Parents were not spending hundreds of dollars on
five-year-old birthday parties at Build-a-Bear and Discovery
Zone. Parents were not shelling out for kindergarten
graduation, elementary school yearbooks, and trophies for
Pee Wee Soccer. Now paying is the norm. Now paying is the
expectation.
.:read more:. |
Just about every
activity I want to do with my children costs money. Of course, we
can go to the library and play at the park for free. We can go to
the local art museum on Sundays for free. We can play board games
and watch PBS at home for free. We can even go to the buffet on
Mondays when children eat for free. Still, most of the stuff my kids
really enjoy has a lofty price tag attached to it. Jumping in the
inflatables at Jumping Beans: $5. Watching a movie at the matinee:
$6.00. Learning at Adventure Children’s Museum: $6.95. A Saturday
when I do not have to spend money: Priceless.
I realize that times change, but I also realize that we parents have
sold out our children’s childhood to the highest bidders. We are to
blame for the commercialization of fun. We assume that our own
childhoods were somehow inferior, and we overcompensate for our
sense of lack by buying “the good life” for our children. We tell
ourselves that our kids need all of this stuff to be competitive in
the new millennium.
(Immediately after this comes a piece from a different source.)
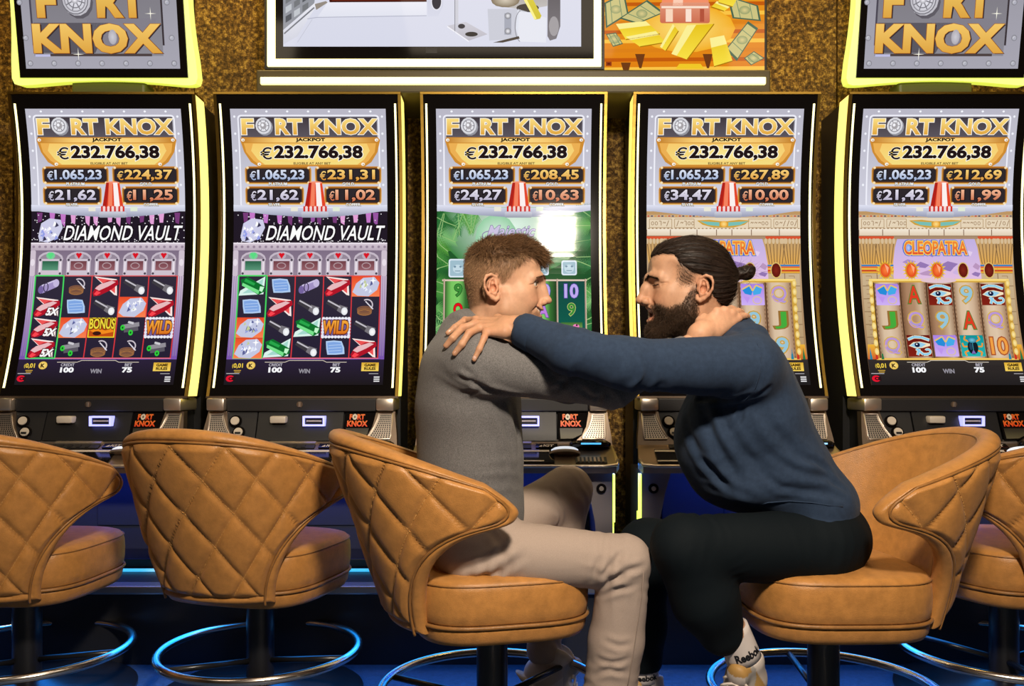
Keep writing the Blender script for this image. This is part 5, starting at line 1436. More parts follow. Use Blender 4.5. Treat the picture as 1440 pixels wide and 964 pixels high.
def cloth(name, fld, material, parent, bones, amp=0.004, lam=0.03, seed=0, sm=2, lines=(), d0=1.95):
    v, q = fld.mesh(sm); v = folds(v, q, bones, amp, lam, seed)
    if lines: v = crease(v, q, lines, d0)
    return link(name, np_mesh(name, v, q), material, parent, smooth=True), v, q

# ================================================== man in the grey sweater (faces right)
HL = frame(P(704, 411, 2.07), math.radians(-2), math.radians(0))
HR = frame(P(968, 412, 2.07), math.radians(180+3), math.radians(2))
vL, qL, cL = head('L'); vL = xf(HL, vL)
vR, qR, cR = head('R'); vR = xf(HR, vR)

def torus_pts(c, axis, r, n=28, sx=1.0):
    ax = Vector(axis).normalized(); a = ax.cross(Vector((0,1,0))).normalized(); b = ax.cross(a)
    return [tuple(Vector(c)+a*(r*sx*math.cos(2*PI*k/n))+b*(r*math.sin(2*PI*k/n))) for k in range(n+1)]

# --- grey sweater
fS = Field((-0.32,1.74,0.46), (0.46,2.50,1.06), 0.0048)
for (px, py, d, r) in ((664,722,2.07,(0.126,0.162,0.120)),(662,650,2.07,(0.128,0.162,0.150)),(658,570,2.08,(0.130,0.185,0.150)),(656,512,2.08,(0.104,0.195,0.088))):
    fS.ell(P(px,py,d), r, k=0.05)
fS.cone(P(668,478,2.06), P(672,508,1.93), 0.045, 0.060, k=0.05); fS.cone(P(668,478,2.10), P(668,508,2.22), 0.045, 0.060, k=0.05)
fS.cone(P(655,470,2.08), P(655,520,2.08), 0.062, 0.085, k=0.04)
LA = [P(676,511,1.915), P(862,544,1.935), P(980,479,1.97)]
fS.chain([tuple(LA[0]), tuple(LA[1])], [0.064,0.047], k=0.03); fS.chain([tuple(LA[1]), tuple(LA[1].lerp(LA[2],0.80))], [0.047,0.031], k=0.02)
LB = [P(660,512,2.235), P(800,540,2.36), P(935,500,2.31)]
fS.chain([tuple(p) for p in LB], [0.064,0.047,0.034], k=0.03)
fS.chain(torus_pts(P(672,456,2.07), (0.28,0,1), 0.060), 0.0095, k=0.008)
man = link('person', np_mesh('person', vL, qL, cL), M['skin'], None, smooth=True)      # hands and body are added to this mesh below
swL, vSL, qSL = cloth('sweater', fS, M['knit'], man, [(LA[0],LA[1],0.75,0.28,1.0),(LA[0],LA[1],0.08,0.22,1.0),(LA[1],LA[2],0.2,0.5,1.2),(P(662,500,2.0),P(664,720,2.0),0.8,0.22,0.9),(P(700,520,1.95),P(660,640,1.95),0.2,0.3,0.8)], 0.0045, 0.040, 1, lines=[
    ([(664,536),(684,546),(712,552),(735,556)],0.006,0.010), ([(640,528),(662,534),(690,548)],0.006,0.005), ([(650,515),(668,530),(690,545)],0.006,0.004), ([(648,552),(672,548),(698,552)],0.006,0.004),
    ([(668,545),(660,575),(648,615),(638,655),(632,690)],0.0025,0.0022), ([(700,570),(712,600),(722,640)],0.010,0.006), ([(720,575),(728,610),(730,650)],0.009,0.006), ([(690,600),(708,640),(715,668)],0.010,0.004),
    ([(740,492),(752,500),(768,498)],0.006,0.005), ([(800,528),(790,542),(772,552)],0.007,0.006), ([(768,520),(782,534),(800,540)],0.007,0.005), ([(846,550),(842,560),(838,570)],0.006,0.006), ([(815,545),(828,556),(845,560)],0.006,0.005)])

# --- beige trousers
fT = Field((-0.27,1.76,0.04), (0.42,2.56,0.70), 0.0050)
fT.ell(P(658,738,2.06), (0.130,0.168,0.100), k=0)
nt = [P(662,776,1.955), P(878,789,1.935), P(867,900,1.955), P(856,985,1.97), P(852,1012,1.97)]
fT.chain([tuple(nt[0]), tuple(nt[1])], [0.084,0.059], k=0.04); fT.chain([tuple(p) for p in nt[1:]], [0.058,0.063,0.060,0.060], k=0.015)
ft = [P(668,766,2.16), P(798,690,2.36), P(778,825,2.33), P(764,912,2.27)]
fT.chain([tuple(p) for p in ft], [0.084,0.064,0.058,0.044], k=0.03)
fT.cone(P(764,914,2.27), P(786,934,2.26), 0.040, 0.030, k=0.02)
trL, vTL, qTL = cloth('trousers', fT, M['khaki'], man, [(nt[0],nt[1],0.12,0.22,1.3),(nt[0],nt[1],0.92,0.16,1.3),(nt[1],nt[2],0.12,0.25,1.3),(nt[2],nt[4],0.75,0.4,1.1),(ft[0],ft[1],0.8,0.3,1.2),(ft[2],ft[3],0.8,0.5,1.0)], 0.0040, 0.030, 2, d0=2.0, lines=[
    ([(838,832),(858,815),(885,802),(905,795)],0.007,0.008), ([(836,826),(850,805),(868,785),(880,772)],0.007,0.006), ([(842,838),(868,828),(895,822)],0.006,0.005), ([(832,820),(838,800),(848,780)],0.007,0.005),
    ([(640,800),(680,790),(715,770),(730,750)],0.008,0.006), ([(660,815),(700,805),(740,780)],0.008,0.005), ([(690,745),(705,765),(712,790)],0.008,0.006), ([(850,900),(870,908),(888,905)],0.006,0.004), ([(840,925),(862,932),(885,925)],0.006,0.005), ([(836,948),(858,940),(880,946)],0.006,0.005),
    ([(750,690),(745,715),(738,735)],0.005,0.004), ([(765,680),(760,705),(752,735)],0.005,0.004), ([(780,672),(776,700),(768,730)],0.005,0.004), ([(795,668),(793,695),(786,725)],0.005,0.004), ([(768,728),(790,716),(818,704)],0.004,0.004), ([(760,738),(785,728),(812,716)],0.004,0.004)])
# side seam of the near leg
tv = bvh(vTL, qTL)
sm_ = [hit([tv], px, py, 1.93, 0.0008) for px, py in ((905,800),(902,840),(896,880),(890,920),(884,955),(880,975))]
MB().tube(sm_, 0.0013, 5).build('side_seam', M['khaki_seam'], trL, smooth=True)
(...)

Yet, if we are honest with ourselves, we will
admit that V-Smile and Chuck E. Cheese are for us. We will admit
that we purchase pricy lessons for our children because we feel
guilty that we do not spend enough time with them. We will admit
that we pay through the nose for everything kiddie to make ourselves
feel better about our parenting.
We can ask ourselves, does paying truly alleviate those
insecurities? Do we feel better knowing that our child brought the
best snack or gave the best birthday gift?... I don’t. I feel
stressed and overwhelmed. I would rather boil some hotdogs, bake a
cake, and invite the neighborhood kids to play hide-n-seek in the
yard than to schedule a painting party at Artsy Me. I would rather
pull out my camera and take candids of my kids at play than to pay
for airbrushed professional photographs that fail to capture my
children’s spirits. I would rather hang a congratulations banner
over my porch than to buy a cap and gown for a kindergartener. I
would rather that I be the one to teach my children to swim, to
twirl a baton, or to skateboard than to sit on the sidelines and
watch my children discover life with someone I pay to do my job.
Let’s take back childhood. Let’s reject commercialism. Our best
childhood memories are usually the ones that cost our parents
nothing. Remember playing with the box in which the toy came? We owe
it to our children to free them up to simply enjoy being children.
Moreover, we owe it to ourselves to enjoy our children’s childhood
without worrying about how to pay for it.